The assessment used an annual catch-at-age model tuned to six fishery-independent trawl survey series, a bottom trawl catch per unit effort (CPUE) series, annual estimates of commercial catch since 1935, and age composition data from survey series (23 years of data from three surveys) and the commercial fishery (37 years of data). The model started from an assumed equilibrium state in 1935, the survey data covered the period 1967 to 2021 (although not all years were represented) and the CPUE series provided an annual index from 1996 to 2021.

A two-sex model, which estimated M for each sex and the stock-recruitment steepness parameter, was implemented in a Bayesian framework, using the Markov Chain Monte Carlo (MCMC) ‘No U-Turn Sampling’ (NUTS) procedure. In addition to natural mortality and steepness, the parameters estimated by this model included average recruitment over the period 1950–2012, and selectivity for the three surveys with age frequency (AF) data and the commercial trawl fleet. The survey and CPUE scaling coefficients (q) were determined analytically.
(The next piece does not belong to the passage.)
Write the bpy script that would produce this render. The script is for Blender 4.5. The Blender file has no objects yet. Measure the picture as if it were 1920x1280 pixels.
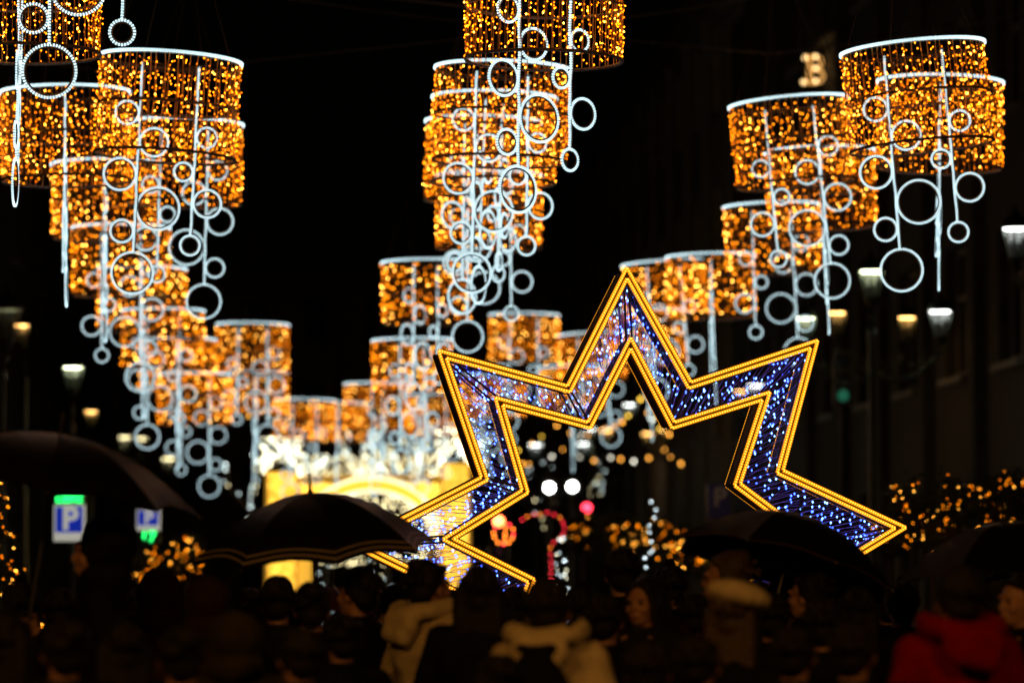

Fourteen sensitivity analyses evaluated with MCMC were conducted relative to the base run to test the effect of alternative model assumptions. A further three runs were made with an environment Pacific decadal oscillation (PDO) index series to evaluate the effect of this series on the estimated recruitment trajectory. These models were also evaluated with MCMC.

The base run estimated the CAR spawning population biomass at the end of 2022 (median with 0.05 and 0.95 quantiles) to be 0.78 (0.57, 1.0) relative to B0 and to be 3.0 (1.9, 4.9) relative to BMSY. This latter result suggested that the 2023 CAR spawning population lay well in the Healthy zone (with a probability >0.99). Projections predicted that the stock will remain in the Healthy zone up to the end of 2032 at all evaluated catch levels up to 2,000 t/y.

Older female CAR were absent from the AF data (females older than age 40 were rare) while the male CAR AF data extended to above age 60. The previous CAR stock assessment assumed a fixed M = 0.06 for all males and for females up to age 13; females age 14 and older had M = 0.12. This stock assessment approached this problem in three ways: 1) estimating a separate M for males and females to get the best fit to the AF data; 2) estimating separate M values for males and females up to age 13 and then estimating new M values for both sexes from age 14 and higher; 3) while estimating single M values for each age, allowing the female selectivity to the commercial fishery and for five of the six surveys to decline with older ages, creating a cryptic population of female spawners. This assessment found that all three models could fit the data credibly, with the first option being the most parsimonious. This run was selected as the base run. The other two options were more optimistic relative to B0 and BMSY than was the base run.

The median estimates by the 14 sensitivity runs for B2023/B0 ranged from 0.62 to 0.97 and for B2023/BMSY ranged from 2.40 to 3.22, indicating that all 14 sensitivity runs lay well in the Healthy zone. These analyses included, higher and lower pre-1996 catch histories, higher and lower recruitment standard deviation (σR) assumptions, adding the two hard bottom long line (HBLL) survey series, dropping the CPUE series, substituting an alternative CPUE series, omitting ageing error, adding AF data from the Hecate Strait (HS) and west coast Haida Gwaii (WCHG) synoptic surveys, and using two alternative ageing error functions in addition to the three hypotheses for female natural mortality described above.

Incorporating the environmental PDO index series into the stock assessment resulted in an unsatisfactory conclusion: the degree to which the index series was able to influence the recruitment pattern was dependent on the weight given to the index series. Choosing the weight was arbitrary and higher weights resulted in a deterioration of the fit to the fishery data. This procedure is effectively a correlation analysis because there is no functional link between the index series with the population dynamics.